Tal como muitos, “Algodão Doce” foi o primeiro contacto que tive com a música de Roke. Lembro-me perfeitamente de quando me mostraram o tema: “quem é este MC?”. Nenhum de nós conhecia o seu passado, muito menos a sua origem, mas partilhámos uma admiração imediata pelo seu timbre. Era distinto, chamava imediatamente a atenção do mesmo jeito que as vozes de Allen Halloween ou Valete conseguem, e sobretudo cativava pelo modo como a usava, numa toada lenta, nada esforçada, no total controlo do “seu” tempo, um tempo que parecia diferir de todos os outros rappers. O seu flow teve pano para mangas nessa conversa. Algumas comparações foram feitas, nenhuma, por sinal, totalmente certeira. Não soava a novo, não na sua totalidade pelo menos, e tinha algo de clássico, mas nunca o suficiente para pensarmos que estávamos a ouvir um contemporâneo dos Mind da Gap. Era, por isso, algo pessoal, irreverente, ao seu jeito arrojado. Concordamos que este seria um artista de potencial enorme, distinto, refrescante, com uma rima eficaz; uma entrega genuína.



Obviamente, tudo isto que foi dito, todo o entusiasmo e todo o potencial que ouvimos, não passou ao lado de Keso, que o convidou para continuarem a sua colaboração em modo editorial pela sua POQ Records. O resultado confirmou todas as potencialidades indicadas em cima de tal maneira que poderia fazer uma transcrição. No entanto, tal não pode ser feito porque, em Shaitan, Roke tornou-se ainda mais excitante, distinto e mordaz, sobretudo na lírica, em que claramente se sente uma maturação. Os seus versos são coesos, inteligentes, altamente visuais e são sabiamente usados com esse propósito na construção de uma entusiasmante observação pessoal e civilizacional, que vai sendo ilustrada faixa a faixa, através de constantes analogias com a cultura contemporânea, figuras populares, elementos pop, personagens televisivas ou de diferentes tipos literários, da filosofia aos mangás.

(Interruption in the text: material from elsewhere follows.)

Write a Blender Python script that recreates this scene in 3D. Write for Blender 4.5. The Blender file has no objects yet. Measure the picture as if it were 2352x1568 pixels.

Todas estas referências, são usadas como um meio descritivo, um catalisador que desbloqueia a mensagem, algo que facilita o transporte da mesma, mas sobretudo que ilustra os seus pensamentos, mesmo que para isso, por vezes, tenha de exagerar o seu conteúdo que, por sinal, é bastante sombrio, pesado, por vezes satírico, mas sempre muito negro.

Este é um álbum sonoramente carregado. É certo que muito disso advém da composição pesada e negra dos beats produzidos por Lex Lucas, um arquitecto que construiu um universo altamente denso e gélido, que combina na perfeição com as mensagens e com o timbre que as emite. Apesar de alguma dualidade presente, afinal de contas “…a vida é feita de escolhas e as minhas são mesmo dúbias”, como se ouve em “Anno Domini”, música que ainda nos transmite alguma esperança, no brilho e no requinte do piano ou nos põe com vontade da dançar através dos seus kicks intensos, isso praticamente desaparece de “Baú” para a frente, até sermos sufocados por sons obscuros e pecaminosos, basta ver que fechamos a audição de Shaitan ao som de balas.

Um final metafórico, que prova o crescimento e a atenção ao detalhe, realça a capacidade que este tem de se envolver com a imagem, a noção do uso da referência como um elemento poderoso a nível descritivo, porque por vezes para explicar o mundo actual, temos de falar a sua linguagem. Aqui mais do que nos empurrar, ele aponta o caminho e motiva, através das analogias, fala sobre si, sobre a sua arte, sobre os seus desejos e escolhas. Roke talvez nos desvie, talvez sussurre ao nosso coração, mas não como o termo islâmico que serviu de inspiração ao título do trabalho. Ele desvia-nos para um bom porto — o da reflexão.